O enredo é algo linear, seguimos Buñuel e a sua equipa na rodagem do documentário e, como eles, somos confrontados com a extrema pobreza dos hurdanos, mas, ao contrário do leitor, Buñuel, filho de famílias ricas e de reputação boémia, revela uma compreensão perfeita da situação. Esta discrepância entre atitudes dificulta simpatizar com a personagem principal, até que ponto esta compreensão não é ilusão dele? Mais, é com este mesmo à-vontade e naturalidade que enfrenta, nos sonhos e alucinações já referidos, arquétipos poderosos que fariam estremecer o comum dos mortais. Portanto, se calhar não é uma personagem com quem seja possível simpatizar, no significado etimológico da palavra.
O desenho de Solís é competente e faz lembrar o traço de Christophe Blain mas fica a perder com esta comparação. A opção pelo preto e branco pode querer espelhar a película de Buñuel mas, fica a sugestão, se se tivesse escolhido o uso de cores (em Paris) intercalado com o preto e branco (nas Hurdes) ajudaria a criar maior contraste visual e temático.
Resumindo, Buñuel en el laberinto de las tortugas aproveita um momento específico na vida de Buñuel para interpretá-lo como personagem na sua própria vida. É uma leitura rápida que, sinceramente, não teve muito impacto em mim como leitor. Contudo, atiça a curiosidade em relação à figura de Buñuel e à sua obra e, neste sentido, é muito eficaz.
Já agora, o título do livro refere-se às ruas que muitas vezes não davam a lado nenhum, como um labirinto, e às casas da aldeia retratada no documentário, cujos telhados faziam lembrar carapaças de tartarugas.


1 de Janeiro de 2013

"We've been waiting for you, Kizaki-san."
THE PUSH MAN AND OTHER STORIES
Yoshihiro Tatsumi
Drawn and Quarterly, 2012
208 págs., P&B

Para se afastar do Manga (imagens irresponsáveis) e dos seus temas, o termo Gekida (imagens dramáticas) foi criado para designar uma bd mais adulta e "alternativa". Um dos autores a quem foi atribuída a invenção da palavra é Yoshihiro Tatsumi que começa a publicar o que chama de gekida já em 1957.
Resultado da iniciativa de Adrian Tomine e da Drawn and Quarterly, The Push Man and other stories trata-se da primeira tradução oficial da obra de Tatsumi para inglês e é uma antologia de 16 bds curtas feitas em 1969 (o propósito é cada volume representar o melhor que Tatsumi fez em determinado ano, portanto, o segundo teria histórias de 1970, o seguinte de 1971 e por aí adiante...).
As histórias escolhidas partilham uma atmosfera opressiva e tensa que culmina numa explosão emocional que, embora esperada, surpreende sempre.  O Japão representado no livro está longe da sociedade ultramoderna e tecnocêntrica que actualmente associamos aos nipónicos risonhos, aluados e de câmara fotográfica na mão.
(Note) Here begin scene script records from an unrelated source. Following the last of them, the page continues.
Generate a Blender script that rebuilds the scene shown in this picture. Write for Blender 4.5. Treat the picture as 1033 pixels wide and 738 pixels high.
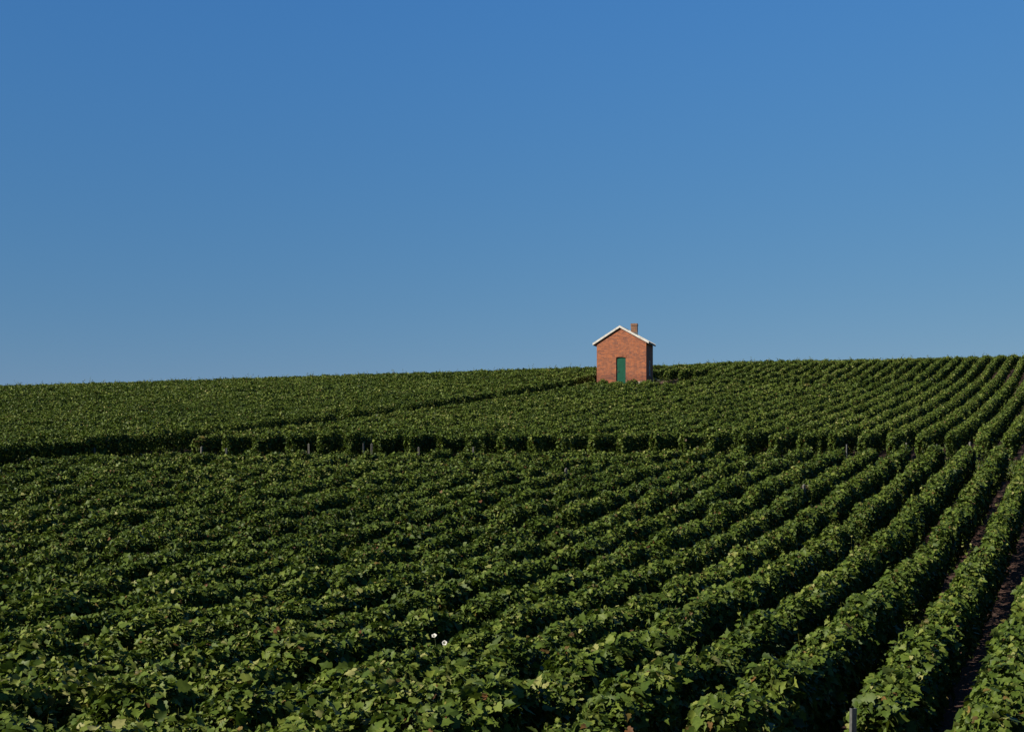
import bpy, bmesh, math
import numpy as np
from mathutils import Vector

for _o in list(bpy.data.objects):
    bpy.data.objects.remove(_o, do_unlink=True)
S = bpy.context.scene
COL = S.collection
R = math.radians
rng = np.random.default_rng(11)

# ------------------------------------------------------------------ camera, sky, sun, exposure
F = 1435.0            # focal length in photograph pixels
U0, V0 = 516.5, 439.0  # column of the optical axis, row of the eye level
cam = bpy.data.cameras.new('camera')
camo = bpy.data.objects.new('camera', cam)
COL.objects.link(camo)
camo.location = (0, 0, 0)
camo.rotation_euler = (R(90), 0, 0)
cam.sensor_width = 36.0
cam.lens = 36.0 * F / 1033.0
cam.shift_y = (V0 - 369.0) / 1033.0
cam.clip_start = 0.1
cam.clip_end = 8000
S.camera = camo

SUN_AZ, SUN_EL = -115.0, 35.0
SKY_GRADE = ((0.75, 0.0317), (0.345, 0.0762), (-0.05, 0.2240))
w = bpy.data.worlds.new('World')
S.world = w
w.use_nodes = True
nt = w.node_tree
bg = nt.nodes['Background']
sky = nt.nodes.new('ShaderNodeTexSky')
sky.sky_type = 'NISHITA'
sky.sun_disc = False
sky.sun_elevation = R(SUN_EL)
sky.sun_rotation = R(SUN_AZ)
sky.altitude = 100
sky.air_density = 0.6
sky.dust_density = 0.0
sky.ozone_density = 6.0
# grade the clear sky to the deep, polarised blue of the day; a little deeper on the sun's side
_tc = nt.nodes.new('ShaderNodeTexCoord')
_sx = nt.nodes.new('ShaderNodeSeparateXYZ')
nt.links.new(_tc.outputs['Generated'], _sx.inputs[0])
_f4 = nt.nodes.new('ShaderNodeMath'); _f4.operation = 'MULTIPLY'
nt.links.new(_sx.outputs[0], _f4.inputs[0]); _f4.inputs[1].default_value = 4.0
_sn = nt.nodes.new('ShaderNodeMath'); _sn.operation = 'SINE'
nt.links.new(_f4.outputs[0], _sn.inputs[0])
_sb = nt.nodes.new('ShaderNodeMath'); _sb.operation = 'MULTIPLY_ADD'
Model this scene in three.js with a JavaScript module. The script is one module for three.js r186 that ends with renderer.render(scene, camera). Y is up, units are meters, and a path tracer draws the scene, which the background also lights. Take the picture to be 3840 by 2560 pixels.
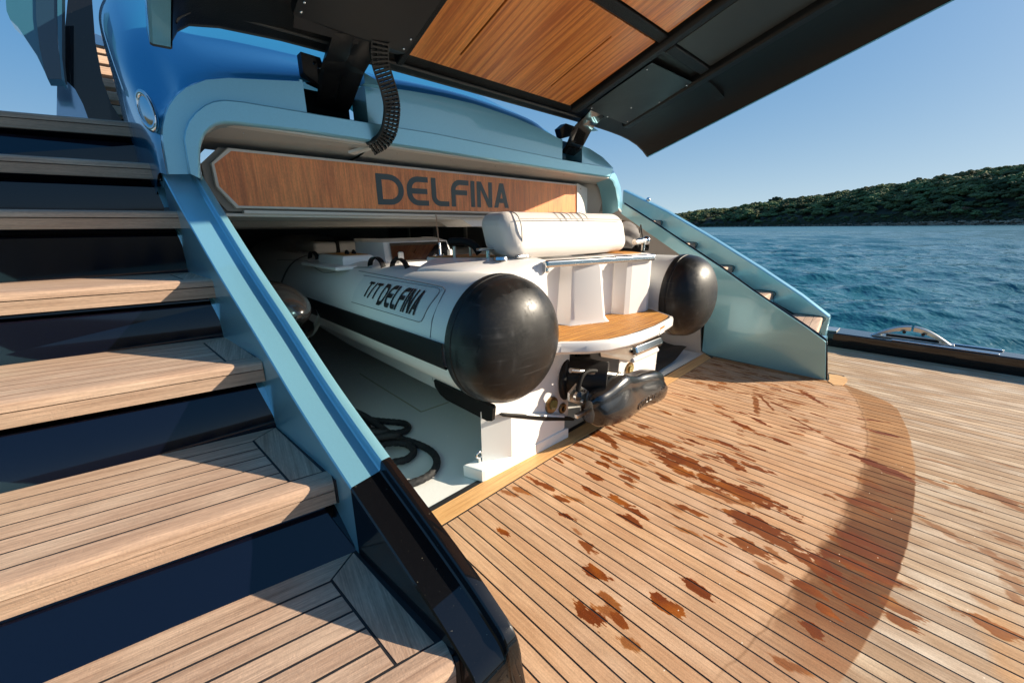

Em 1969 ainda pairava o fantasma do pós-guerra (a II Guerra Mundial deixou grandes mazelas na psyche japonesa): prédios degradados; as roupas ocidentais que  coexistiam com os trajes tradicionais que resultam de uma espécie de esquizofrenia cultural; personagens desempregadas ou com profissões de baixa qualificação. O que nos leva a outra coisa comum a todas as narrativas: o protagonista. Embora se tratem de indivíduos diferentes, a desempenhar papéis e profissões diversas, podemos falar de um protagonista único. Homem, introvertido, dado a impulsos, vive uma relação com uma mulher que o domina de uma forma ou outra. O desenho de Tatsumi ajuda também a esta personagem masculina genérica, claro que há excepções mas, a representação física dos protagonistas é tão próxima que as histórias misturam-se na cabeça do leitor. São narrativas que normalmente retratam um relacionamento onde há um desequilíbrio de forças na dinâmica do casal que acaba por se resolver, regra geral, de forma violenta. Como remate, uma moral que salienta a tragicidade da resolução. Esta relação é sempre disfuncional e, por vezes, a disfunção estende-se à interacção social e temos o protagonista a adoptar um papel de pária.
É uma leitura desconcertante, nem mesmo o distanciamento temporal, físico e cultural permite ao leitor não se deixar afectar; a estranheza encontra-se no que é e como é contado, longe do quotidiano "normalzinho" de uma sociedade ocidental moderna.
Tatsumi ainda ressalva numa entrevista no final do livro que o leitor não deve interpretar estas histórias como representativas da personalidade do autor e que para compreender a sua obra é preciso ler mais.